--- START INFORMATION SUPPLIED ---
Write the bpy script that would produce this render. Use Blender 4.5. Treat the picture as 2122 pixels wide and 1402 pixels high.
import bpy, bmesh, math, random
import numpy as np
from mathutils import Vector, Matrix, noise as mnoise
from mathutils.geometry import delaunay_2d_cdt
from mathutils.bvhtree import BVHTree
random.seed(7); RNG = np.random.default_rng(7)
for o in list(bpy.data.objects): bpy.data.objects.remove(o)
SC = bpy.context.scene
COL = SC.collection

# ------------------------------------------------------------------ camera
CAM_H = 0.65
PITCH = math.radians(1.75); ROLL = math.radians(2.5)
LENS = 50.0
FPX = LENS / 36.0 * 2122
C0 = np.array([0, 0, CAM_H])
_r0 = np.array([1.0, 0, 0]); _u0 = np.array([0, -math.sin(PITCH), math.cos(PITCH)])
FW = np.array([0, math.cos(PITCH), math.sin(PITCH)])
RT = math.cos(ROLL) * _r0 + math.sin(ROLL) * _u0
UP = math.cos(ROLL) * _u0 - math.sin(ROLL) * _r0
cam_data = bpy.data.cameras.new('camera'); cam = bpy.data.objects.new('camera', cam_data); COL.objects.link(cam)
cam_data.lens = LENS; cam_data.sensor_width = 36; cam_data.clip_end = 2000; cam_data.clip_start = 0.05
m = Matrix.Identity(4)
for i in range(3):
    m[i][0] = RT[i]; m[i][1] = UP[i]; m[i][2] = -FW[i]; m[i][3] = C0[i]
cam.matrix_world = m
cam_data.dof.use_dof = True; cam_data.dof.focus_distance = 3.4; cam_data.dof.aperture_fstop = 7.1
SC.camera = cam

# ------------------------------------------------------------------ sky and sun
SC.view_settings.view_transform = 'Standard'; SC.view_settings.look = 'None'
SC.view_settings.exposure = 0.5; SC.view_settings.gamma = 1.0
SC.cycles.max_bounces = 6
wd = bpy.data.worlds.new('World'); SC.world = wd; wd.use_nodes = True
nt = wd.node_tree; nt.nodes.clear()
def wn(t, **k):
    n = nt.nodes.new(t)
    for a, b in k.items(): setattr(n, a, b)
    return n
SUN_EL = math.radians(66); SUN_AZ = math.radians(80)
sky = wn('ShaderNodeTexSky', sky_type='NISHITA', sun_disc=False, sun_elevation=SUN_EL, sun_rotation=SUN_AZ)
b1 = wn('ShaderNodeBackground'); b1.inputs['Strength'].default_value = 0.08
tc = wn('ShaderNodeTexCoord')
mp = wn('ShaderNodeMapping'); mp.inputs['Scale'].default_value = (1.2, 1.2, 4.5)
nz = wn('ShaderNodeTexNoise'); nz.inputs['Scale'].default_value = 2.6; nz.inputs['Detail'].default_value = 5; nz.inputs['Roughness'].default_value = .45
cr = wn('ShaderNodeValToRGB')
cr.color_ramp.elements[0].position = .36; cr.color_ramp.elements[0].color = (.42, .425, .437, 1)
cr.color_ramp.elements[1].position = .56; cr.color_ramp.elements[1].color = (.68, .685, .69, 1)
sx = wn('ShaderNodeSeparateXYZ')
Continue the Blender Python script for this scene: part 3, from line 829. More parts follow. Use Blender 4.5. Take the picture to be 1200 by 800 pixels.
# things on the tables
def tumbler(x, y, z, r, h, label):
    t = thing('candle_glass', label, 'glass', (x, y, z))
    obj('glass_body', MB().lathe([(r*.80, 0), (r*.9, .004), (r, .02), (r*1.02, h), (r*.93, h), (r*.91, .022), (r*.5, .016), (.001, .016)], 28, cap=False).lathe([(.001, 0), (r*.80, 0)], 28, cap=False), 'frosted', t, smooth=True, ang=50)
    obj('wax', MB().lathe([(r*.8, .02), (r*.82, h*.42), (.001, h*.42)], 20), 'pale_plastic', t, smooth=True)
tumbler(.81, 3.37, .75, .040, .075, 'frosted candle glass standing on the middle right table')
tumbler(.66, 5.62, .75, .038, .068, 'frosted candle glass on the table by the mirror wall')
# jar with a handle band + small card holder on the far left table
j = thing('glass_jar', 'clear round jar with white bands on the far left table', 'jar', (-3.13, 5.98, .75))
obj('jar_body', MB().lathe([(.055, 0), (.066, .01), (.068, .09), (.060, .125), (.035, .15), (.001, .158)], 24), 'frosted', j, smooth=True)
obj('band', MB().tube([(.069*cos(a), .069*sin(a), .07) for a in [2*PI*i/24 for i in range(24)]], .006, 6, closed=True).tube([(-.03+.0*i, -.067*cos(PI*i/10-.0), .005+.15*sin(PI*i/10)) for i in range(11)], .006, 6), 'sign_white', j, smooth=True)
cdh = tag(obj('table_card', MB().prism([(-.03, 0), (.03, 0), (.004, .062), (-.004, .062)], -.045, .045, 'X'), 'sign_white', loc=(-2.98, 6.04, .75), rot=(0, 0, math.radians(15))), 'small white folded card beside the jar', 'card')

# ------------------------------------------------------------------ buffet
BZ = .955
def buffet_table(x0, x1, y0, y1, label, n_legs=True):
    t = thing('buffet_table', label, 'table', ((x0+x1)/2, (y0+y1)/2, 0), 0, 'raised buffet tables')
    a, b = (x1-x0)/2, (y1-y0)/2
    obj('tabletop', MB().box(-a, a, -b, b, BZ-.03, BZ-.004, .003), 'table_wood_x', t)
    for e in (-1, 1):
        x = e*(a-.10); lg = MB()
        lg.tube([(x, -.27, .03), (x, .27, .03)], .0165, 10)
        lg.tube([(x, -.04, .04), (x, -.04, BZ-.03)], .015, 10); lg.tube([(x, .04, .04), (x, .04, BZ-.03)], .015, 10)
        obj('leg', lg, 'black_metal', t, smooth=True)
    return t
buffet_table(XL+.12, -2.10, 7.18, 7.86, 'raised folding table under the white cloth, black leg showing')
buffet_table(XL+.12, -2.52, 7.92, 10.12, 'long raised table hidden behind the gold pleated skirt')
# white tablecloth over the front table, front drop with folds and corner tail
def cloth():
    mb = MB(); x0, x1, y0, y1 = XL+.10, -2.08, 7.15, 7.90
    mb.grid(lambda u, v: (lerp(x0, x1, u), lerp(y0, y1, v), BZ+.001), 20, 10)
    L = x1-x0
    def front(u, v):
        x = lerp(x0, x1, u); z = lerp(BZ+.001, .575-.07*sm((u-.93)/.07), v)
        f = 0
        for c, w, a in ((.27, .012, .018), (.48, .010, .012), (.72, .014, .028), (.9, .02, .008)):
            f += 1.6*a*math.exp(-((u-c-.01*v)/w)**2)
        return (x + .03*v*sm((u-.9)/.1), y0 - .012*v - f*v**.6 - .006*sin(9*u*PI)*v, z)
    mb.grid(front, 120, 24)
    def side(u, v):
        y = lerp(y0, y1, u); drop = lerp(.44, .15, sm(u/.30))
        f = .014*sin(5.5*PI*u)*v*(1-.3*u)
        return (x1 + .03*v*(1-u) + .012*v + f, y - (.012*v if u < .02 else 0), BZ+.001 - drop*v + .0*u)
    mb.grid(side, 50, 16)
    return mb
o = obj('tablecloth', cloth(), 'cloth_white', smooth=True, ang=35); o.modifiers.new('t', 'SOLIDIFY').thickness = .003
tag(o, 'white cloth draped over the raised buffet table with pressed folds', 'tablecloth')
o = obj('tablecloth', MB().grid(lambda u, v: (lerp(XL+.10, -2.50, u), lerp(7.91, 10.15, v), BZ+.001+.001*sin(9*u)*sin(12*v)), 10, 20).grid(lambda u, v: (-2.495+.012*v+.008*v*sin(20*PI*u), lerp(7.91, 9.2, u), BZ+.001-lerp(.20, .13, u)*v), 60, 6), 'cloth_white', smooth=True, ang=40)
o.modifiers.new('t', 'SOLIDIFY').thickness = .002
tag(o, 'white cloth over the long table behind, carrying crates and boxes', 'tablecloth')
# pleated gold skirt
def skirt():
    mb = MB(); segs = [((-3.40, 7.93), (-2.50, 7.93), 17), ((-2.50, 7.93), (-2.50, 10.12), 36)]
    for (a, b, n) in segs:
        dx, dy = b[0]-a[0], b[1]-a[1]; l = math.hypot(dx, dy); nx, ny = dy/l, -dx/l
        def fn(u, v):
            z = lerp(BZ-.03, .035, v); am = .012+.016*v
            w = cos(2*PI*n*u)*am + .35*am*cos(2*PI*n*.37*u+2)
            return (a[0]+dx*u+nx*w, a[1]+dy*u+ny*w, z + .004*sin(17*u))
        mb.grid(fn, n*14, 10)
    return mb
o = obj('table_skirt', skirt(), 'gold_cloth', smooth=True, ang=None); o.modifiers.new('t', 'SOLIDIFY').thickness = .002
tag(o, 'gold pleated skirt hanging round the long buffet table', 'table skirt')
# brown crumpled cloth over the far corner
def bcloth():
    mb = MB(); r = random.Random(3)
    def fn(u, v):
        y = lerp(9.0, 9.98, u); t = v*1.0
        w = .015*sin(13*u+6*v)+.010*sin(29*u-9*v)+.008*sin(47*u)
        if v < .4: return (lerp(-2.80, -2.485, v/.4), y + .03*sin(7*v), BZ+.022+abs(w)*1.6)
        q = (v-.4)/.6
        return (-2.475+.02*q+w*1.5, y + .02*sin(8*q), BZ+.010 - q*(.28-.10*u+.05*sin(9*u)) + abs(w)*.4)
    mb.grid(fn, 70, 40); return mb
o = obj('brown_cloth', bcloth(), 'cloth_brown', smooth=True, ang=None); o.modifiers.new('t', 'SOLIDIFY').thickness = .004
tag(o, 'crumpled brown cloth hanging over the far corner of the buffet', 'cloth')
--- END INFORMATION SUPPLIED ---
WHAT YOU NEED TO DO: Print, please, the lines from the first line of the material through the line that contains "COL = SC.collection", exactly as written and with nothing added.

FINISHED TASK:
Write the bpy script that would produce this render. Use Blender 4.5. Treat the picture as 2122 pixels wide and 1402 pixels high.
import bpy, bmesh, math, random
import numpy as np
from mathutils import Vector, Matrix, noise as mnoise
from mathutils.geometry import delaunay_2d_cdt
from mathutils.bvhtree import BVHTree
random.seed(7); RNG = np.random.default_rng(7)
for o in list(bpy.data.objects): bpy.data.objects.remove(o)
SC = bpy.context.scene
COL = SC.collection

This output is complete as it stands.